ADNOC Distribution, the UAE’s largest fuel and convenience retailer, has announced a series of major strategic updates during ADNOC Group’s inaugural Investor Majlis, underscoring its long-term growth ambitions and resilience across core operations.
Among the key highlights, the company confirmed an extension of its dividend policy through FY 2030, with total commitments rising to $4.9 billion and annual disbursements of at least $700 million, or 75% of net profit — whichever is higher.
Starting in the first quarter of 2026, dividend payments will move to a quarterly payout structure, providing investors with increased visibility and returns.
Reflecting its strong operational performance and growth outlook, ADNOC Distribution has raised its service station target to 1,150 locations by 2028, representing a 15% increase over its previous guidance of 1,000.
At the same time, the company has doubled its non-fuel retail growth target, projecting a 100% increase in non-fuel retail transactions by 2030 compared to 2023 levels—up from its earlier goal of 50% growth by 2028.

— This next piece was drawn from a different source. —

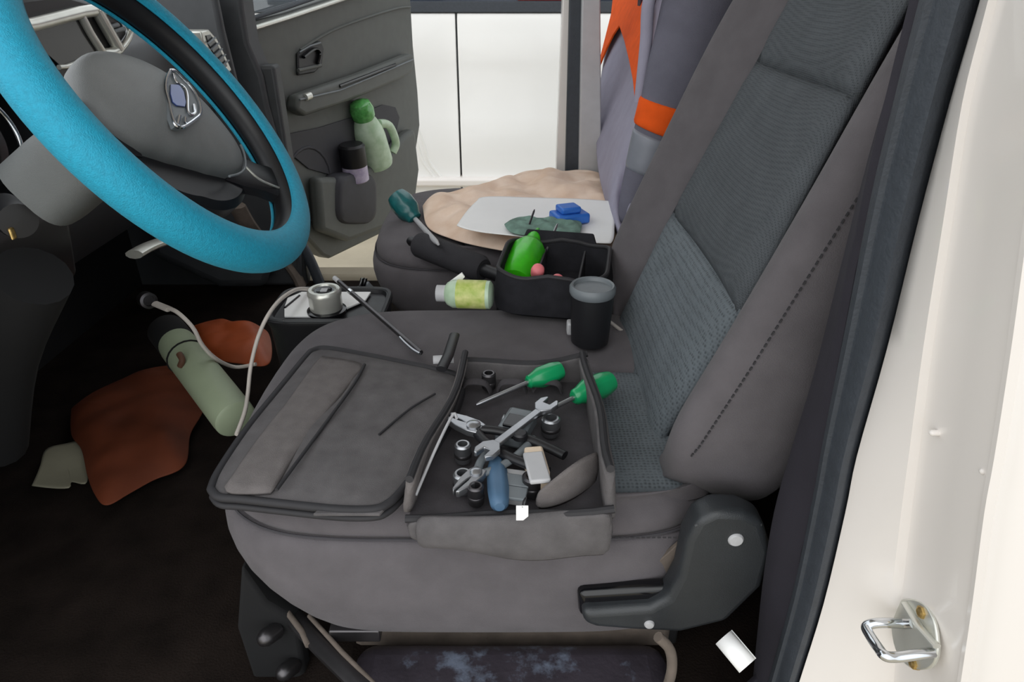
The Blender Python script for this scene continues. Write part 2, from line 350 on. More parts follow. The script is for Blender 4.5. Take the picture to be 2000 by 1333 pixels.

These updates reflect ADNOC Distribution’s continued evolution from a fuel retailer into a broader mobility and convenience leader, integrating services and experiences that cater to the needs of a fast-changing customer base.
The Investor Majlis, held in Abu Dhabi, offered the financial community direct insight into ADNOC Group’s integrated value chain and long-term strategy. ADNOC Distribution’s participation highlighted its vital role within the Group’s portfolio and its contribution to sustained shareholder value creation.
For investors, the event provided a first-hand look at ADNOC Distribution’s ongoing transformation — anchored by operational efficiency, digital innovation, and customer-centric expansion.